Kruger

Although I’ve flaffed around the fringes, I’ve never been inside Kruger National Park. It is a name strongly associated with conservation and one of the most famous protected areas in the world. When I used to visit South Africa with groups to the province of Mpumulanga, where Kruger is partly located, it was to throw ourselves off bridges (with harnesses) and seek out claustrophobia by caving. We used to take handheld candles, and the wax burnt our hands as we wriggled through cracks. The recklessness of the 2000s.

Starting at 5am, today was fifteen hours of safari, and it was memorable. Kruger has the resources to protect itself well, and it holds a high density of game. Certain species are almost guaranteed to be spotted, which is not the same in other parks with poorer infrastructure and where more wildlife is lost to poaching and other threats.

We had some fantastic elephant experiences up close, both lone male bulls (many were certainly males) and herds led by the female matriarch. Peaceful bird hides with goalith herons staking out the shallows. Hippos with tinged pink skin in the midday sun. Crocodiles basking on riverbanks with their mouths agape. Chacma baboons and vervet monkeys proving typical nuisances at food stops. A white rhino female being tracked by a male until she gives the signal that she’s ready to mate. The ultimate highlight of four young male cheetahs, brothers, moving across an open area, seeking mounds to perch and scan for prey. Zebra, buffalo, klipspringer, steenbok, wildebeest, waterbuck and the beautiful kudu. More impala harems than could be counted. Hyenas, jackals and vultures on the lookout for what they could scavenge. The thrill of spotting ground-dwelling carnivorous birds, the secretarybird and ground hornbill, stalking the long grass for lizards.

Kruger runs a large distance along the Mozambican border and the area is attempting to function on a transboundary basis. Poachers move around from both sides, driven by complex factors, but largely their own poverty exploited by better resourced gangs. The guide wouldn’t have known one of the passengers was working on conservation issues in Mozambique. However he was guilty of exaggerating the scale of the poaching crisis from Mozambique, and dramatising it for tourists. There’s no doubt that some poachers succumb to wildlife, but this is rare, as rural Africans often have excellent bushcraft skills. To say that poachers are eaten by lions on a weekly basis and that those on the Kruger side ‘are always very happy when they hear about it,’ is a big stretch factually, cruel and dismissive about a person’s death, and it perpetuates the view that poaching people are inherently bad.

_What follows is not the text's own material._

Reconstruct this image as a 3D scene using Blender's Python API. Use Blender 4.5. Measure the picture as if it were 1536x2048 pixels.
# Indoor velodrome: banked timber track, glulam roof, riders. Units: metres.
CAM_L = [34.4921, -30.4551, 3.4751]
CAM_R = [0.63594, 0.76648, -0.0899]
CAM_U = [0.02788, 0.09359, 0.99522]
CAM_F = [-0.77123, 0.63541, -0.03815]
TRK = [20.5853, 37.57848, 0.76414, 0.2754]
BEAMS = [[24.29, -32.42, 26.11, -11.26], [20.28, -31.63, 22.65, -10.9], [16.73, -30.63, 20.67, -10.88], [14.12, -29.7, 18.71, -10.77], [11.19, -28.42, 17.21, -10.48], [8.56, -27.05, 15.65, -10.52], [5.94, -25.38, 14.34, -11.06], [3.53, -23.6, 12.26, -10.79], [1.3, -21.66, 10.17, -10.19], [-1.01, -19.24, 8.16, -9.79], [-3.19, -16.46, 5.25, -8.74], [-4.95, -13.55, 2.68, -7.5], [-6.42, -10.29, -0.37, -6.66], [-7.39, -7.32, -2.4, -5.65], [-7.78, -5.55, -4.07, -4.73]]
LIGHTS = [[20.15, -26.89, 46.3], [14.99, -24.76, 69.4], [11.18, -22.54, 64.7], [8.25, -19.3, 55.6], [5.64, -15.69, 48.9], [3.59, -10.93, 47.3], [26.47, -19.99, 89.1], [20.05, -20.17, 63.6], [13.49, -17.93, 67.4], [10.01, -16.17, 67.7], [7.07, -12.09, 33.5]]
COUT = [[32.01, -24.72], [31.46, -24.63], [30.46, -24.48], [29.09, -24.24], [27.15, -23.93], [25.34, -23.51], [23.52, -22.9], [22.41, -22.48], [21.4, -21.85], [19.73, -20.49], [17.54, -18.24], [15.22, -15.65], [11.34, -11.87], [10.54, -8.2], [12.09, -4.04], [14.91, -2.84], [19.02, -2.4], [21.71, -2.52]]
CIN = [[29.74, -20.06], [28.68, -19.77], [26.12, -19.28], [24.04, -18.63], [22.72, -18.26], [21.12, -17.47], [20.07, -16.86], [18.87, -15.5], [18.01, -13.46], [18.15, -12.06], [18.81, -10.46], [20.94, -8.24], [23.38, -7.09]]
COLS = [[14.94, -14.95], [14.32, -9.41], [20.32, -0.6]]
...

Kruger tours would benefit from some nuanced explanations of the link between wildlife, poaching and people. Guides should be able to understand the drivers that force impoverished communities into poaching. The goal should be that tourists go home realising the interface between humans and wildlife in Africa is complicated, not with the soundbite of ‘oh my god, one poacher from Mozambique gets eaten by lions every week in Kruger.’

The night drive was less fruitful but I was persistent with the light beam and we added an African civet and puff adder to the day’s list.

After hearty South African fare we retired feeling very content, and only a stone’s throw from the Kruger fence.